I never told you any of this, mum.
But I’m gonna be straight: These days, you can’t rob banks with a classic “stick ’em up,” have the teller fill your bag, and escape in your get-away vehicle. It’s just not going to happen. These days biometric technologies (eye/fingerprint scanning and the like), time-locked vaults, silent alarms, exploding dye packs — sometimes concealed within the money itself — will make a hash job of your heist.
You’re not out of options: Crafty criminals have adapted to new technologies almost as fast as banks have been installing them. Security has moved into a more digital era — yes — but its dangers are that they are now automated and that the people using them barely understand the technology. A criminal with a sound understanding of the fairly common-place technologies used in bank security is already fast on their way to understanding how the break open the bank… or better: ‘Lift’ the ‘joint’.
Go where the money is
If you’re happy to get “stuck in” with the bank robbing process, there are quite a few options available. On a relatively small scale, you can use clone debit cards, which can hack a bank from an ATM. For this to be effective, you’d need to disable the ATM’s withdrawal limit, which mean you could withdraw more than the allotted few hundred dollars a day. The key to a good heist is speed: If you’re slow, you get caught. Hackers can disable withdrawal fees online — in the U.S. at least. Alternatively, these intrepid individuals used oxyacetylene welders to bust open ATMs and just took the money. They kept portable acetylene tanks on-hand to perform the task over the course of a night.
A little more hardcore is the Brazilian bank heist that took place in 2005. A group of men bought a house in central Fortaleza, in the province of Ceará. They put up a sign calling themselves a landscaping company and over the course of three months tunneled beneath the house toward the vault of a Banco Central. They were meticulous — disabling the bank’s alarm system before the grab, and spreading burnt lime around the property to prevent finger prints. The money — 160 million real-dollars ($73.2 million, £45.6 million) — was unmarked, meaning tracing was impossible.
Brazil recovered less than R$9 million of that money, and eight of a possible 25 perpetrators. But a word of caution: It wasn’t all plain sailing after their success. The head of the operation — Luis Ribeiro — was killed in a botched robbery of the money he’d made. Many others in the gang are thought to be victims of kidnapping in return for a ransom. Ultimately, the moral is mum’s the word, both for the police and the people around you.

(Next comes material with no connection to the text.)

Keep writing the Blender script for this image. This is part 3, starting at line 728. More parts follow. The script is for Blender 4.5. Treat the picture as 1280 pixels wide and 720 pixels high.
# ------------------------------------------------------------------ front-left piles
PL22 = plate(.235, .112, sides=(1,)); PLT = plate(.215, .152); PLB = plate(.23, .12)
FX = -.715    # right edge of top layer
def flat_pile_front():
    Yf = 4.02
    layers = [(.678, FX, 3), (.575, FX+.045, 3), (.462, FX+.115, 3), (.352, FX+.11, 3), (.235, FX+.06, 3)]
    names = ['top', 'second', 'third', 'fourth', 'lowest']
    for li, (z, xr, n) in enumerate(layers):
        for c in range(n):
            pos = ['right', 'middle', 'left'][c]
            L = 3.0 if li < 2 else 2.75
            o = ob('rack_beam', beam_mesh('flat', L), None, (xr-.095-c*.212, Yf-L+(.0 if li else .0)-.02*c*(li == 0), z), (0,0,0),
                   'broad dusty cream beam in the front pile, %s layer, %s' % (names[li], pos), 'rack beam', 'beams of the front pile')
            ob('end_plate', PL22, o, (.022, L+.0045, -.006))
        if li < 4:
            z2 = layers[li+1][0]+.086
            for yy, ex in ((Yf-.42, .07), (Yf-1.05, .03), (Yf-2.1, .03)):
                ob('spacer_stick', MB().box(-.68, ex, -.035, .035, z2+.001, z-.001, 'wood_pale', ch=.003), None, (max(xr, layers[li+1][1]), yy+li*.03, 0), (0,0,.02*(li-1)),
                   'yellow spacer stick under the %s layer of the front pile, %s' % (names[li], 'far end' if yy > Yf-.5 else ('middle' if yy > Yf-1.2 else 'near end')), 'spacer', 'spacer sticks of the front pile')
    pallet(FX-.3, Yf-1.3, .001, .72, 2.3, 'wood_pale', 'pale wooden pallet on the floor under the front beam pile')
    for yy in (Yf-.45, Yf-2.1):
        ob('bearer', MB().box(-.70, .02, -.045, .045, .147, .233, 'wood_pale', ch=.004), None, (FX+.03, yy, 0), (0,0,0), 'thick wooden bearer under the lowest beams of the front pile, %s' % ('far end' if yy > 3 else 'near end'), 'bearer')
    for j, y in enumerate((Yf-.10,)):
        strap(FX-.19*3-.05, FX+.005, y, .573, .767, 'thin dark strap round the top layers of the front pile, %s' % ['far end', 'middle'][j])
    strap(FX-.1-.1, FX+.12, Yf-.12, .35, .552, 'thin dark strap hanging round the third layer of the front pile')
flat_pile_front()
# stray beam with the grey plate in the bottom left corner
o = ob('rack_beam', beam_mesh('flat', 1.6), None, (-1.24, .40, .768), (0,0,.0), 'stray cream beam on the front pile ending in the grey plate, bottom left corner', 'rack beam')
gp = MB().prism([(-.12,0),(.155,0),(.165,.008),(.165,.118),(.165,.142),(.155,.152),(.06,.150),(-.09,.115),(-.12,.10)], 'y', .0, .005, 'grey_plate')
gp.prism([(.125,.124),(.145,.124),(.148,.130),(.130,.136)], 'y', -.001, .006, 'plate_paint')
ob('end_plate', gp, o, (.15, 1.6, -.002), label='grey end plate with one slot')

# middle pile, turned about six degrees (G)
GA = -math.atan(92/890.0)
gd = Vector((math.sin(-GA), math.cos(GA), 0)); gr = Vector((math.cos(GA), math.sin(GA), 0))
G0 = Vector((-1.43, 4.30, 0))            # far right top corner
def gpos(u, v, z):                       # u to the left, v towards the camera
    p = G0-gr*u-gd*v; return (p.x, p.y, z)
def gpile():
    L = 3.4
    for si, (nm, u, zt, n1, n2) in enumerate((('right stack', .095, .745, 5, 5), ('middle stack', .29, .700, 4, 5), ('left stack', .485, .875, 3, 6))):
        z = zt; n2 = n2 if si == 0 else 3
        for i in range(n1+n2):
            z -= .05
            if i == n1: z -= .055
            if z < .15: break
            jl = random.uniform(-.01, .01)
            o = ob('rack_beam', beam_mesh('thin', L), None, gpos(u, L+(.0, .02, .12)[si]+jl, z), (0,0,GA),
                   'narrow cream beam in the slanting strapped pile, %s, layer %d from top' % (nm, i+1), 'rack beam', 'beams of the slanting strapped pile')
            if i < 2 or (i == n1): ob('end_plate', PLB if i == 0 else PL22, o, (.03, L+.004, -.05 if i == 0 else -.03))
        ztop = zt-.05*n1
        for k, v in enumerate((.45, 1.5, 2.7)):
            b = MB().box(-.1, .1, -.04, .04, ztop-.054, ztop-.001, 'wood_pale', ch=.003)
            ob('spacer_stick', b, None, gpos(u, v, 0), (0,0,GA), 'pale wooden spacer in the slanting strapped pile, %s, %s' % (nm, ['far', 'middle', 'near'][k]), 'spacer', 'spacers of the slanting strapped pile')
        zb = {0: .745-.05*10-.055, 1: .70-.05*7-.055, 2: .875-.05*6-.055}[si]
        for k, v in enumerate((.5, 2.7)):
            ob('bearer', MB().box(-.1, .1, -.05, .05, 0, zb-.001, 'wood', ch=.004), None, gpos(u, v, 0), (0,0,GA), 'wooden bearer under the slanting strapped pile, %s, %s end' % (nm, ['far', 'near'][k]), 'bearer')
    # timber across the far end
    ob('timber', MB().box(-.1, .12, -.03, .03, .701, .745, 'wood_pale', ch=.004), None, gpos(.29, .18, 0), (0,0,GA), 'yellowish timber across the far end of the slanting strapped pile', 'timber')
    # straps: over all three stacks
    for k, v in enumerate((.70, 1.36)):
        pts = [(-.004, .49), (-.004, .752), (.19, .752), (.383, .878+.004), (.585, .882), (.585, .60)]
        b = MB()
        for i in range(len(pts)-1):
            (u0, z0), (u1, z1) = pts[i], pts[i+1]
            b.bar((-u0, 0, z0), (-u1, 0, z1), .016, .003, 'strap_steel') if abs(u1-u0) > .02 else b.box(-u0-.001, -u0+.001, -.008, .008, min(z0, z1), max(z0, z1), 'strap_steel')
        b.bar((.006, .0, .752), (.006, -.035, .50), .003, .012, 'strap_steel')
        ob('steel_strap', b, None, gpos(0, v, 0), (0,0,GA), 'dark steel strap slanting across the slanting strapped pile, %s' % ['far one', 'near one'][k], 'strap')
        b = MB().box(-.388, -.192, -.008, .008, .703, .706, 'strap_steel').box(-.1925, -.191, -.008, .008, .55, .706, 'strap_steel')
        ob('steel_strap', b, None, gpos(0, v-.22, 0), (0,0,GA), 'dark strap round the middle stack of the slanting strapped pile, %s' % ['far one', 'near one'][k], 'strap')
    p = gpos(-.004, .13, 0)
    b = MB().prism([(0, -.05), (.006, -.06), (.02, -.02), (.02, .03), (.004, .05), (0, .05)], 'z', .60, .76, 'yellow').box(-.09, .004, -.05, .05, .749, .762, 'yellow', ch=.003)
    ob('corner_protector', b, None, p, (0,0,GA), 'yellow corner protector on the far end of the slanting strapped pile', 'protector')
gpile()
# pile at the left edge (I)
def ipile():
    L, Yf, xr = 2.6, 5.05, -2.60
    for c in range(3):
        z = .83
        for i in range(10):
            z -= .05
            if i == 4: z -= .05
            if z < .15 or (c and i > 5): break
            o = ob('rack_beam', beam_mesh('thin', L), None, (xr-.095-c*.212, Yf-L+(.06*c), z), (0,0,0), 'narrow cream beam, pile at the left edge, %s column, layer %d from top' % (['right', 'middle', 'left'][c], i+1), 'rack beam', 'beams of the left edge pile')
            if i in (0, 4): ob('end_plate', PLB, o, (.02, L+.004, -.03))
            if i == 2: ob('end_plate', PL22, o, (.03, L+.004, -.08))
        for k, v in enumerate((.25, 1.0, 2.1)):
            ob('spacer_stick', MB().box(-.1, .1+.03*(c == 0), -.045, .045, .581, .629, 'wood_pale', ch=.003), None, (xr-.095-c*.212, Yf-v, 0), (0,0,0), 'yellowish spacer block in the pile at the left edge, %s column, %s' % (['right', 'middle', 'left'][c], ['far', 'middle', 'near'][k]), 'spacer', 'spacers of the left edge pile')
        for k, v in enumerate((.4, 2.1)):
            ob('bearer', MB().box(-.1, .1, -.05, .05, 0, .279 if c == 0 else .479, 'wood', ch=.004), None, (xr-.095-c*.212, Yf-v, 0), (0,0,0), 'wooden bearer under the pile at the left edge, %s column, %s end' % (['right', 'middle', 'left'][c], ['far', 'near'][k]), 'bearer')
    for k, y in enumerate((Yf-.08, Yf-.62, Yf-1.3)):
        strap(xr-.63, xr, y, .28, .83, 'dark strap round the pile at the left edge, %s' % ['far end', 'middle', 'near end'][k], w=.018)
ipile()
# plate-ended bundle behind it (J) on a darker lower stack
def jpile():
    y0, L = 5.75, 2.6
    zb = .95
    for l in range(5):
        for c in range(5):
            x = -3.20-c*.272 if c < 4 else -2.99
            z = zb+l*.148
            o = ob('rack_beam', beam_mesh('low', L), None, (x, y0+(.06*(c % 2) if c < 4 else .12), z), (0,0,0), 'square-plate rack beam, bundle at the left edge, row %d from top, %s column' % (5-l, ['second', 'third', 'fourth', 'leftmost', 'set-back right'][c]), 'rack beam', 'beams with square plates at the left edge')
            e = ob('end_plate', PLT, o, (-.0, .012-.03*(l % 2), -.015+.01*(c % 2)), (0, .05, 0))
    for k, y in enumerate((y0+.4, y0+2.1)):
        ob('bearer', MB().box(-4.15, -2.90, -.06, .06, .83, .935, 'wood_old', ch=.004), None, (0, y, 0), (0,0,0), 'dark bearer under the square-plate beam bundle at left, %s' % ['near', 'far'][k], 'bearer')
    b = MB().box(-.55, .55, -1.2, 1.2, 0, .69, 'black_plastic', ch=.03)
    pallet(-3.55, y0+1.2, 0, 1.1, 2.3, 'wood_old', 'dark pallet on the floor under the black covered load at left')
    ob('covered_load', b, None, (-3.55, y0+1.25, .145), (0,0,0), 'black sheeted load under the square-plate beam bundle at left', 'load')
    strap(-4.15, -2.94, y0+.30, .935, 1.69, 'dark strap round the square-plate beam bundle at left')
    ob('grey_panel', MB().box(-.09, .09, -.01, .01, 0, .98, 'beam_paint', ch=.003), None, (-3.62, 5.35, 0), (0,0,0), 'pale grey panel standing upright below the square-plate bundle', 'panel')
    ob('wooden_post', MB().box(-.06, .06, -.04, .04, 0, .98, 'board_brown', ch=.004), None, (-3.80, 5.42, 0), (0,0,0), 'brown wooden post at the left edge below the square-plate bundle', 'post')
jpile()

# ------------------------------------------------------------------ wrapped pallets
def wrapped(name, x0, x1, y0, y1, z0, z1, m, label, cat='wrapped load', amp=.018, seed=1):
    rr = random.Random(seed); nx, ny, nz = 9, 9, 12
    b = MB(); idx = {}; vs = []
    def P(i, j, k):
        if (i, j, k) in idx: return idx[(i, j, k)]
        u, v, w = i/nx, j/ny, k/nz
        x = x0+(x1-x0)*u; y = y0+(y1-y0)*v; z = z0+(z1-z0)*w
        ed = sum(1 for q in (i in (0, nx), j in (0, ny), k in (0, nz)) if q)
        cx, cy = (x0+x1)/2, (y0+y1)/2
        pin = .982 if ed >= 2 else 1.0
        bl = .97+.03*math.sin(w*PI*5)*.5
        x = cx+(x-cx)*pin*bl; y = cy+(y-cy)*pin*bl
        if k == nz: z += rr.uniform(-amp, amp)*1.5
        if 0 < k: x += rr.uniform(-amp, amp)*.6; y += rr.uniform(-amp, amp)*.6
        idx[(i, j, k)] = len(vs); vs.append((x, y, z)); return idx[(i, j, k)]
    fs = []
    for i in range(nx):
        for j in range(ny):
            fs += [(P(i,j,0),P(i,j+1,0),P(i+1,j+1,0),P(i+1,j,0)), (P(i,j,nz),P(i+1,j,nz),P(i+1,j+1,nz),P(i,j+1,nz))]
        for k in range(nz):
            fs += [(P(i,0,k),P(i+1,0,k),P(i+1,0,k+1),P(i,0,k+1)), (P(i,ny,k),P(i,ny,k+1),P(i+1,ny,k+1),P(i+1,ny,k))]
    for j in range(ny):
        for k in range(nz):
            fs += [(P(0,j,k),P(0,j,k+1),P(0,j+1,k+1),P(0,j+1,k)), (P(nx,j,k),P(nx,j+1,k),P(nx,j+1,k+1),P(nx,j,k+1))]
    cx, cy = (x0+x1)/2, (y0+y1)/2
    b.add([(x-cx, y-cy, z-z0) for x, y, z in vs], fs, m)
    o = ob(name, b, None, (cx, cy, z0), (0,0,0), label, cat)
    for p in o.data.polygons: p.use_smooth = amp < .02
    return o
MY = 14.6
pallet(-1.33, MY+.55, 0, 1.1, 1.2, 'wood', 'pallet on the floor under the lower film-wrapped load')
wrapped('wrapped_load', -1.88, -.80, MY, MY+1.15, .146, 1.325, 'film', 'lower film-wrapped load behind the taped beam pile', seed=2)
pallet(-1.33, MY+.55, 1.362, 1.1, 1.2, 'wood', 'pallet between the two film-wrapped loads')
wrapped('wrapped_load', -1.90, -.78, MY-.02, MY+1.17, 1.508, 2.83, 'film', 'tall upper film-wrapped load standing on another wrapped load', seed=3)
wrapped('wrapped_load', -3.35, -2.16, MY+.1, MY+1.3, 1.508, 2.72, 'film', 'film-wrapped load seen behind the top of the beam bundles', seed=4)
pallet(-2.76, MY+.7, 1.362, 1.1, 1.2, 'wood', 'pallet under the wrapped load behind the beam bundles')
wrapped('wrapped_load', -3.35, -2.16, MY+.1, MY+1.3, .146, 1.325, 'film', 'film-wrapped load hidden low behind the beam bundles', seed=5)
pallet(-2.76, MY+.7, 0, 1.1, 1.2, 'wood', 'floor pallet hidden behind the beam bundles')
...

Alternatively, there are the “smart” methods — although to be fair, tunneling under a bank isn’t exactly easy. In September 2013, a group of thieves successfully stole 1.3 million pounds ($2.1 million) from the British bank Barclays. The “Barclays Gang” posed as IT workers and, during their “operation,” set a KVM (keyboard-video-mouse) which allows someone to access the computer remotely. They then siphoned off the money — transferring it from customer accounts to their own bank accounts. This is apparently a “hot” technique — so get it while you can before the opportunity closes.
There are, of course, phishing scams to think of. We’ve all gotten the email — “Nigerian general”, “Lloyds will close your account” etc. — but how effective are they? Apparently, annually about 0.5 percent of a bank’s customers will fall for phishing scams, and the money made could be very small, break-even amounts, to the tune of $10 million. A scam set-up is said to cost in the region of $500. Not a direct bank robbery, but you get there in the end. More to the point, would Robin Hood go phishing? Probably not.
There’s a few things to remember about living your life afterward. If the money is “marked,” i.e. if it is identifiable as stolen currency, you need to deposit it abroad or look for “unscrupulous” individuals. Don’t flaunt your money, for goodness sake. If you had the patience to plan the heist, have the patience to spend it at an inauspicious rate. Alternatively, you could money launder Breaking Bad-style. I’m not recommending this course of action, just saying it exists.
Well, there’s some ideas to kick around on a rainy day. Crime can pay, if you’ve got the smarts, the right guys, and a little seed money. The most important thing to remember is: Do the unexpected. Be “the smartest guy in the room.” Don’t get caught. And whatever you do, do NOT take me seriously. I’m just joking. Jeez. Chill.